Evaluate
I=\int_{x=0}^{x=1} \int_{y=0}^{y=1} \int_{z=0}^{z=1} x+y+z \mathrm{~d} z \mathrm{~d} y \mathrm{~d} xWhat is meant by this expression is
I=\int_{x=0}^{x=1}\left(\int_{y=0}^{y=1}\left(\int_{z=0}^{z=1} x+y+z \mathrm{~d} z\right) \mathrm{d} y\right) \mathrm{d} xwhere, as before, the inner integral is performed first, integrating with respect to z, with x and y being treated as constants.
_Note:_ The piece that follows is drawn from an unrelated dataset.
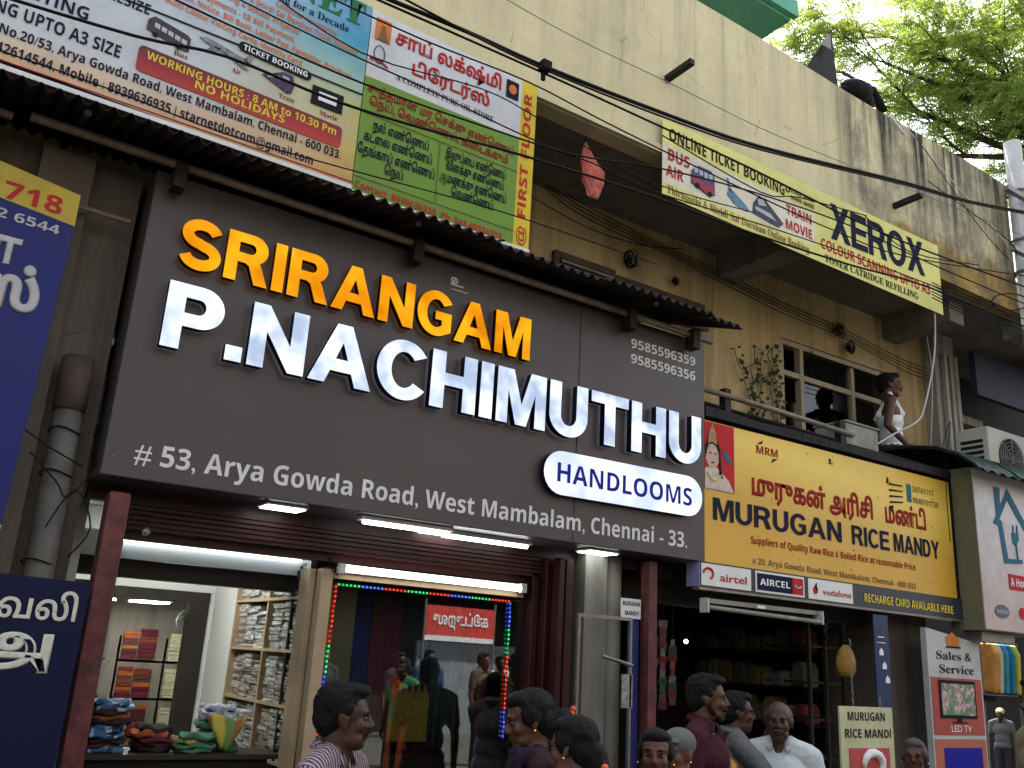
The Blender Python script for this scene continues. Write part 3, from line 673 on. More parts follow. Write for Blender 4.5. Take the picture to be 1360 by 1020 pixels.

So
\begin{aligned} I & =\int_{x=0}^{x=1}\left(\int_{y=0}^{y=1}\left[x z+y z+\frac{z^2}{2}\right]_0^1 \mathrm{~d} y\right) \mathrm{d} x \\ & =\int_{x=0}^{x=1}\left(\int_{y=0}^{y=1} x+y+\frac{1}{2} \mathrm{~d} y\right) \mathrm{d} x \\ & =\int_{x=0}^{x=1}\left[x y+\frac{y^2}{2}+\frac{1}{2} y\right]_0^1 \mathrm{~d} x \\ & =\int_{x=0}^{x=1} x+\frac{1}{2}+\frac{1}{2} \mathrm{~d} x \\ & =\left[\frac{x^2}{2}+x\right]_0^1 \\ & =\frac{3}{2} \end{aligned}Consideration of the limits of integration shows that the integral is evaluated over a unit cube.